Hunting for dark halo substructure using submilliarcsecond-scale observations of macrolensed radio jets

TL;DR

This paper investigates the potential of VLBI observations of macrolensed quasar jets to detect small-scale dark matter substructures, such as primordial black holes and ultracompact minihalos, within specific mass ranges.

Contribution

It demonstrates the feasibility of using high-resolution VLBI to identify or constrain compact dark matter substructures in lensing systems, focusing on alternative dark matter models.

Findings

VLBI can detect primordial black holes >1% of dark matter in lensing galaxies.

Detection of ultracompact minihalos is possible if they constitute >10% of dark matter.

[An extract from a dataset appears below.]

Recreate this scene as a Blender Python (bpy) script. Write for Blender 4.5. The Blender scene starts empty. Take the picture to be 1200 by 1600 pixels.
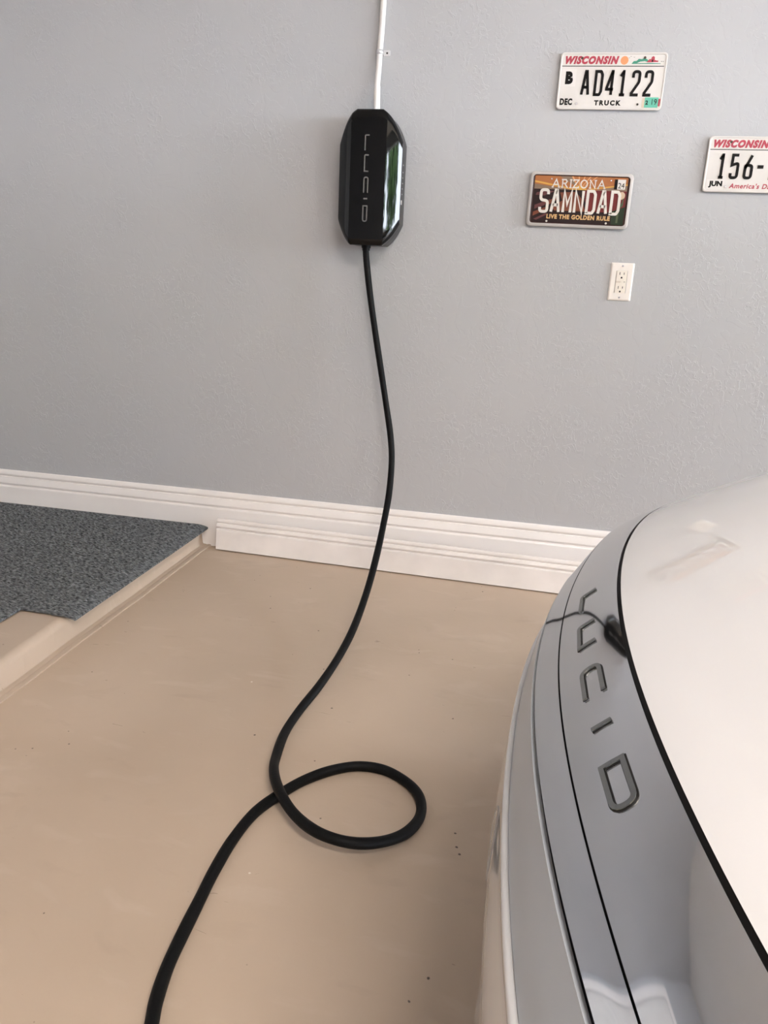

Standard cold dark matter subhalos are not detectable with this method.

Abstract

Dark halo substructure may reveal itself through secondary, small-scale gravitational lensing effects on light sources that are macrolensed by a foreground galaxy. Here, we explore the prospects of using Very Long Baseline Interferometry (VLBI) observations of multiply-imaged quasar jets to search for submilliarcsecond-scale image distortions produced by various forms of dark substructures in the 1e3-1e8 Msolar mass range. We present lensing simulations relevant for the angular resolutions attainable with the existing European VLBI Network (EVN), the global VLBI array, and an upcoming observing mode in which the Atacama Large Millimeter Array (ALMA) is connected to the global VLBI array. While observations of this type would not be sensitive to standard cold dark matter subhalos, they can be used to detect more compact forms of halo substructure predicted in alternative structure formation scenarios. By mapping ~5 strongly lensed systems, it should be possible to detect or robustly rule out primordial black holes in the 1e3-1e6 Msolar mass range if they constitute >1% percent of the dark matter in these lenses. Ultracompact minihalos are harder to detect using this technique, but 1e6-1e8 Msolar ultracompact minihalos could in principle be detected if they constitute >10% of the dark matter.